Go through the data and copy every line exactly, but not the images.

## Data provided
━━━━━━━━━━

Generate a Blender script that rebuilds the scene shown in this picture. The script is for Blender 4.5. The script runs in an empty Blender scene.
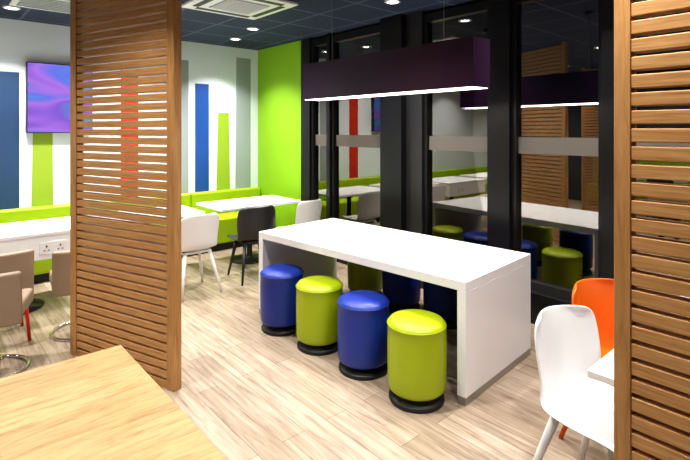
import bpy, bmesh, math, random
from mathutils import Vector, Matrix
random.seed(4)
scene=bpy.context.scene
try:
    scene.view_settings.view_transform='Standard'
    scene.view_settings.look='Medium High Contrast'
except Exception: pass
COL=scene.collection
# ---------------------------------------------------------------- materials
def mat(name,color,rough=.5,metal=0,emit=None,estr=0,spec=.5,coat=0):
    m=bpy.data.materials.new(name); m.use_nodes=True
    b=m.node_tree.nodes['Principled BSDF']
    b.inputs['Base Color'].default_value=(*color,1)
    b.inputs['Roughness'].default_value=rough
    b.inputs['Metallic'].default_value=metal
    b.inputs['Specular IOR Level'].default_value=spec
    b.inputs['Coat Weight'].default_value=coat
    if emit:
        b.inputs['Emission Color'].default_value=(*emit,1)
        b.inputs['Emission Strength'].default_value=estr
    return m
def N(m,t,**kw):
    n=m.node_tree.nodes.new(t)
    for k,v in kw.items(): setattr(n,k,v)
    return n
def L(m,a,b): m.node_tree.links.new(a,b)
def bump(m,src,strength=.2,dist=.01):
    b=N(m,'ShaderNodeBump'); b.inputs['Strength'].default_value=strength; b.inputs['Distance'].default_value=dist
    L(m,src,b.inputs['Height']); L(m,b.outputs['Normal'],m.node_tree.nodes['Principled BSDF'].inputs['Normal'])
def ramp(m,src,stops):
    r=N(m,'ShaderNodeValToRGB'); e=r.color_ramp.elements
    while len(e)<len(stops): e.new(.5)
    for i,(p,c) in enumerate(stops):
        e[i].position=p; e[i].color=(*c,1)
    L(m,src,r.inputs['Fac']); return r.outputs['Color']
def mix(m,a,b,fac,mode='MULTIPLY'):
    x=N(m,'ShaderNodeMix',data_type='RGBA',blend_type=mode)
    x.inputs['Factor'].default_value=fac
    L(m,a,x.inputs['A']); L(m,b,x.inputs['B']); return x.outputs['Result']
def leather(name,color,rough=.38):
    m=mat(name,color,rough); tc=N(m,'ShaderNodeTexCoord')
    n=N(m,'ShaderNodeTexNoise'); n.inputs['Scale'].default_value=160; L(m,tc.outputs['Object'],n.inputs['Vector'])
    bump(m,n.outputs['Fac'],.12,.004); return m
def wood(name,stops,scale=(1,1,1),rough=.4,nscale=3.0):
    m=mat(name,(1,1,1),rough); tc=N(m,'ShaderNodeTexCoord'); mp=N(m,'ShaderNodeMapping')
    mp.inputs['Scale'].default_value=scale; L(m,tc.outputs['Object'],mp.inputs['Vector'])
    n=N(m,'ShaderNodeTexNoise'); n.inputs['Scale'].default_value=nscale; n.inputs['Detail'].default_value=7; n.inputs['Roughness'].default_value=.65
    n.inputs['Distortion'].default_value=.6
    L(m,mp.outputs['Vector'],n.inputs['Vector'])
    c=ramp(m,n.outputs['Fac'],stops)
    L(m,c,m.node_tree.nodes['Principled BSDF'].inputs['Base Color']); bump(m,n.outputs['Fac'],.12,.003); return m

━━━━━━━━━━

## Written response
Generate a Blender script that rebuilds the scene shown in this picture. The script is for Blender 4.5. The script runs in an empty Blender scene.
import bpy, bmesh, math, random
from mathutils import Vector, Matrix
random.seed(4)
scene=bpy.context.scene
try:
    scene.view_settings.view_transform='Standard'
    scene.view_settings.look='Medium High Contrast'
except Exception: pass
COL=scene.collection
# ---------------------------------------------------------------- materials
def mat(name,color,rough=.5,metal=0,emit=None,estr=0,spec=.5,coat=0):
    m=bpy.data.materials.new(name); m.use_nodes=True
    b=m.node_tree.nodes['Principled BSDF']
    b.inputs['Base Color'].default_value=(*color,1)
    b.inputs['Roughness'].default_value=rough
    b.inputs['Metallic'].default_value=metal
    b.inputs['Specular IOR Level'].default_value=spec
    b.inputs['Coat Weight'].default_value=coat
    if emit:
        b.inputs['Emission Color'].default_value=(*emit,1)
        b.inputs['Emission Strength'].default_value=estr
    return m
def N(m,t,**kw):
    n=m.node_tree.nodes.new(t)
    for k,v in kw.items(): setattr(n,k,v)
    return n
def L(m,a,b): m.node_tree.links.new(a,b)
def bump(m,src,strength=.2,dist=.01):
    b=N(m,'ShaderNodeBump'); b.inputs['Strength'].default_value=strength; b.inputs['Distance'].default_value=dist
    L(m,src,b.inputs['Height']); L(m,b.outputs['Normal'],m.node_tree.nodes['Principled BSDF'].inputs['Normal'])
def ramp(m,src,stops):
    r=N(m,'ShaderNodeValToRGB'); e=r.color_ramp.elements
    while len(e)<len(stops): e.new(.5)
    for i,(p,c) in enumerate(stops):
        e[i].position=p; e[i].color=(*c,1)
    L(m,src,r.inputs['Fac']); return r.outputs['Color']
def mix(m,a,b,fac,mode='MULTIPLY'):
    x=N(m,'ShaderNodeMix',data_type='RGBA',blend_type=mode)
    x.inputs['Factor'].default_value=fac
    L(m,a,x.inputs['A']); L(m,b,x.inputs['B']); return x.outputs['Result']
def leather(name,color,rough=.38):
    m=mat(name,color,rough); tc=N(m,'ShaderNodeTexCoord')
    n=N(m,'ShaderNodeTexNoise'); n.inputs['Scale'].default_value=160; L(m,tc.outputs['Object'],n.inputs['Vector'])
    bump(m,n.outputs['Fac'],.12,.004); return m
def wood(name,stops,scale=(1,1,1),rough=.4,nscale=3.0):
    m=mat(name,(1,1,1),rough); tc=N(m,'ShaderNodeTexCoord'); mp=N(m,'ShaderNodeMapping')
    mp.inputs['Scale'].default_value=scale; L(m,tc.outputs['Object'],mp.inputs['Vector'])
    n=N(m,'ShaderNodeTexNoise'); n.inputs['Scale'].default_value=nscale; n.inputs['Detail'].default_value=7; n.inputs['Roughness'].default_value=.65
    n.inputs['Distortion'].default_value=.6
    L(m,mp.outputs['Vector'],n.inputs['Vector'])
    c=ramp(m,n.outputs['Fac'],stops)
    L(m,c,m.node_tree.nodes['Principled BSDF'].inputs['Base Color']); bump(m,n.outputs['Fac'],.12,.003); return m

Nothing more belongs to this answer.